Durante el último Mundial de rugby en 2015, José Antonio Vera escribió un reportaje con datos demoledores: 19 de las 20 selecciones participantes tenían algún jugador nacionalizado: 13 en Samoa, 12 en Gales y Tonga, 11 en Escocia y Japón, 10 en Francia… Todos los países menos Argentina habían pescado fuera. La presencia de foráneos en los equipos nacionales está generalizada, gracias a un reglamento más flexible que en otros deportes. Pero el uso provoca muchas veces el abuso. Y en cuanto se ha movido un poco el árbol, ha caído fruta madura. Por desgracia, España estaba subida a ese árbol con más frutos que otros, demasiados frutos, y han caído dos de sus numerosos franceses: Fuster y Belie. Eso nos deja fuera del próximo Mundial de Japón, igual que a Rumanía y a Bélgica.

Si se analiza la sentencia, todo apunta a que España no tuvo mala fe en la elección de estos jugadores. Francia admite cierta dejadez que ha perjudicado a su vecina. Pero ni así se ha podido evitar la sanción. Todo el lío comenzó con aquel arbitraje parcial en el Bélgica-España de un rumano, designado por un dirigente rumano, que clasificaba a Rumanía.
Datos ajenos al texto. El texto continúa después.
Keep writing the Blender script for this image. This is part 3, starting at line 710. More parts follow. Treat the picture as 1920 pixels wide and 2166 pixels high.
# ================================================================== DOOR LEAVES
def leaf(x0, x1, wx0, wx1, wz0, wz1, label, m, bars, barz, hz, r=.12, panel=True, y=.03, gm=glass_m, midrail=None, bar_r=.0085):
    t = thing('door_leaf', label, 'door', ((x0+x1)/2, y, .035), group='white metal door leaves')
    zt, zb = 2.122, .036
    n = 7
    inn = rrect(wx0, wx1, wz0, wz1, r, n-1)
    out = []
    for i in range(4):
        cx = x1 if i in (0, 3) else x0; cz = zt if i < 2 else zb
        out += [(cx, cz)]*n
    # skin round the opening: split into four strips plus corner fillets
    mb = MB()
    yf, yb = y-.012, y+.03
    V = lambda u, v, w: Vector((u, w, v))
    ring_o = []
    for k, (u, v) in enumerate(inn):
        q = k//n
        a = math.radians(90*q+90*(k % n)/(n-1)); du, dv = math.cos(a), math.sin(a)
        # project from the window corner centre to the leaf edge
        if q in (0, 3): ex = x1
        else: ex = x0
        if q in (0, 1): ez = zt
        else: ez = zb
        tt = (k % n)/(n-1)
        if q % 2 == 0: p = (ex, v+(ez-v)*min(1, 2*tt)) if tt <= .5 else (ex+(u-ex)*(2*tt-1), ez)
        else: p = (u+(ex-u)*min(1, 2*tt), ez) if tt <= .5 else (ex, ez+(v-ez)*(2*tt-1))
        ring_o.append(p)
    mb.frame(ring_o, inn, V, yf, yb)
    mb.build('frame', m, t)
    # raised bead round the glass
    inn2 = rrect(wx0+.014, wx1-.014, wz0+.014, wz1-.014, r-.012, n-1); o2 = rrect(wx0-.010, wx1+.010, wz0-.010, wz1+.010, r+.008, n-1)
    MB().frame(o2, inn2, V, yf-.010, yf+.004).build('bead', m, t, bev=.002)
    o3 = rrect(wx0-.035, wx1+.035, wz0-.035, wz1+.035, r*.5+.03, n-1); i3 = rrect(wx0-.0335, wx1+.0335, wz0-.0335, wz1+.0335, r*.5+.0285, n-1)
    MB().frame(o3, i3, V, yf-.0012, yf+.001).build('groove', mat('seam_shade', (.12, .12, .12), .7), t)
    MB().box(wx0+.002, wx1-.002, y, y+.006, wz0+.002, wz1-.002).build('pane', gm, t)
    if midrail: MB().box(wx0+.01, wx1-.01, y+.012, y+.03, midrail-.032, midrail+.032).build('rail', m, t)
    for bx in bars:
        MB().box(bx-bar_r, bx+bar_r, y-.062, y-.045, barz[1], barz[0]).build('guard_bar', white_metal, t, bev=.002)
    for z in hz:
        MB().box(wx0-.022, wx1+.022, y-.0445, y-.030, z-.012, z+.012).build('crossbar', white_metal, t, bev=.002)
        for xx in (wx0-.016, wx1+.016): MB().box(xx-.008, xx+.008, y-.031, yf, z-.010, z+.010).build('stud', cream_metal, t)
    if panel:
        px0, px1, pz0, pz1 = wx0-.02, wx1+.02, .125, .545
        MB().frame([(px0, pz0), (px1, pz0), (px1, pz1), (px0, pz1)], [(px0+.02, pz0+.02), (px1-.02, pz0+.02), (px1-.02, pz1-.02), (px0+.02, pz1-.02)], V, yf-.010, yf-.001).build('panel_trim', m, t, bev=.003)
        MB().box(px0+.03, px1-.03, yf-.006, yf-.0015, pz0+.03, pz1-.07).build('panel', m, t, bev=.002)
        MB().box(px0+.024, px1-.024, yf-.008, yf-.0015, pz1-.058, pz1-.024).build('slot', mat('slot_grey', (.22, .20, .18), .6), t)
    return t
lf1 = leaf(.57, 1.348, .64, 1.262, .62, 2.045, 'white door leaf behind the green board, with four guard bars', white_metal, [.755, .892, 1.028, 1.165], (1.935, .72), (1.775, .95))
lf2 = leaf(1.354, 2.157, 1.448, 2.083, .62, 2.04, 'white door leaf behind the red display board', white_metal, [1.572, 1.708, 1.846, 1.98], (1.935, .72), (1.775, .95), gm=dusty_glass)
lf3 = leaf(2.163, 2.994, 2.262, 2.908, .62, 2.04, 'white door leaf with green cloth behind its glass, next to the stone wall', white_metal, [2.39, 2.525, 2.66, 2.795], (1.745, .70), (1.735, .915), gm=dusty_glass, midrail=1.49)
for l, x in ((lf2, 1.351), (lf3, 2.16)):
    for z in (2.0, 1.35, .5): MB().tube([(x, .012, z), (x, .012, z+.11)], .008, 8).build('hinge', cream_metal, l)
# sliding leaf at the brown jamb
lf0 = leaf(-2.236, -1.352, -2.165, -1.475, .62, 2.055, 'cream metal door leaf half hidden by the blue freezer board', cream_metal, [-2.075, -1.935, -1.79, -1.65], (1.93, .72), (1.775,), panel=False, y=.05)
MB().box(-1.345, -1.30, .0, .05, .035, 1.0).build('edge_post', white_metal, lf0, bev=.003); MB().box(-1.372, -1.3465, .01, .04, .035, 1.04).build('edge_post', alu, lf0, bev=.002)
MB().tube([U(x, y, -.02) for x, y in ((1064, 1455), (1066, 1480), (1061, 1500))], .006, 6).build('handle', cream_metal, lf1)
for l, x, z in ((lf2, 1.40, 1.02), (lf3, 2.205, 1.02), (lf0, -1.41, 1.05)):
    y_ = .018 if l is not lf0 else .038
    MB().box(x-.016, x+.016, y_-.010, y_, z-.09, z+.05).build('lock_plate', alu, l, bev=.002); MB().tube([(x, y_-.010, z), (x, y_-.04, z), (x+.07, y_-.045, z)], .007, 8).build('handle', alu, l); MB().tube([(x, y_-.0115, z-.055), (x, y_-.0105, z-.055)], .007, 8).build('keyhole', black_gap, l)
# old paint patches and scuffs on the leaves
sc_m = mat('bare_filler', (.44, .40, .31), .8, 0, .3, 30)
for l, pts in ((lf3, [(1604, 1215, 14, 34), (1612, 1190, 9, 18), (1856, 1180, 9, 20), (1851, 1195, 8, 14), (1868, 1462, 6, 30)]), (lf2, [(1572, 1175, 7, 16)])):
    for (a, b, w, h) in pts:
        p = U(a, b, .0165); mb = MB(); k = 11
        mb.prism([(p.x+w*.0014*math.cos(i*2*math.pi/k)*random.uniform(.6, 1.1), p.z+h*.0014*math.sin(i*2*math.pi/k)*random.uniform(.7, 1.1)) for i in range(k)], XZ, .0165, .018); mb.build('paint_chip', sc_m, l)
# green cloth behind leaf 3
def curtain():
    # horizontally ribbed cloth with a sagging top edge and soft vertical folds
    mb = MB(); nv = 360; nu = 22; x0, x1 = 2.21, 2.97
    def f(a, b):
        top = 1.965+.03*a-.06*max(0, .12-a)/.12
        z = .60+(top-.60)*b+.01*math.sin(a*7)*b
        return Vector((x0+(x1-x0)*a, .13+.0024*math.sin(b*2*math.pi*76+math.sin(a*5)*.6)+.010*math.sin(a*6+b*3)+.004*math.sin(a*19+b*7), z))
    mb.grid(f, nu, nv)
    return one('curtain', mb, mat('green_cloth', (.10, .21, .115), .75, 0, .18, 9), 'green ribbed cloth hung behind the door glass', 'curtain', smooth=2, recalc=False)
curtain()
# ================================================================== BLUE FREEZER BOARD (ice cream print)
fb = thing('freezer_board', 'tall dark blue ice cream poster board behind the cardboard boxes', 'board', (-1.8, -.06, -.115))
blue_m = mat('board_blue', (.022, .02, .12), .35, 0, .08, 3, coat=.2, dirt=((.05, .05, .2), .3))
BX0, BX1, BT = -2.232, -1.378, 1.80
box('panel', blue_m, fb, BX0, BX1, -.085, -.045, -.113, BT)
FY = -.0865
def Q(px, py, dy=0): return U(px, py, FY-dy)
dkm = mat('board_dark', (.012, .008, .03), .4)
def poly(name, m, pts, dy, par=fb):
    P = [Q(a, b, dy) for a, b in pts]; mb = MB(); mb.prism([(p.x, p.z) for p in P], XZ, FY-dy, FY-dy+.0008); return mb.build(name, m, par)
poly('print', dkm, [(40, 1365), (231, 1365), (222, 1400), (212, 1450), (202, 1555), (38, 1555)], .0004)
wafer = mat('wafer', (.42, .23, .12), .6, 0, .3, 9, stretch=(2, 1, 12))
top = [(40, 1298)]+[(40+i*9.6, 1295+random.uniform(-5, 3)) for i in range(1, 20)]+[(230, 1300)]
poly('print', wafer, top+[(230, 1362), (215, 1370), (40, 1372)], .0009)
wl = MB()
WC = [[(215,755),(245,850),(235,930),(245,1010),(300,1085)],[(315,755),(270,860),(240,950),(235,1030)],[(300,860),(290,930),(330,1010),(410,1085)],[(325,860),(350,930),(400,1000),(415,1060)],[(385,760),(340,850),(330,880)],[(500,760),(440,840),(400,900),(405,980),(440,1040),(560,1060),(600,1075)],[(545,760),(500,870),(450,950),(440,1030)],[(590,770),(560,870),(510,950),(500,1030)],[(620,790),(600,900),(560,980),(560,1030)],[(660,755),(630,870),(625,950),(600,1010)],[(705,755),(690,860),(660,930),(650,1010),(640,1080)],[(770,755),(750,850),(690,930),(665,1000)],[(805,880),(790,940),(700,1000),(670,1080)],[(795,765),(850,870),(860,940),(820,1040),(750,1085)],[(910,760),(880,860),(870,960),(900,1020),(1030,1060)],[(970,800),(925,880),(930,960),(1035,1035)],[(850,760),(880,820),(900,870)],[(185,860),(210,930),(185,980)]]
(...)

Luego vinieron los desaires de varios jugadores al colegiado. Y en pleno incendio: las denuncias cruzadas por alineaciones indebidas que han dejado a tres equipos descalificados. Este deporte, tan elevado siempre en sus valores, no ha estado esta vez a la altura de ellos. Más allá de ejemplarizar con países que no son potencias, bien haría World Rugby en revisar su política: arbitrajes, nacionalizados… La mancha se extendió dentro. Y el rugby se ahoga en su propia trampa.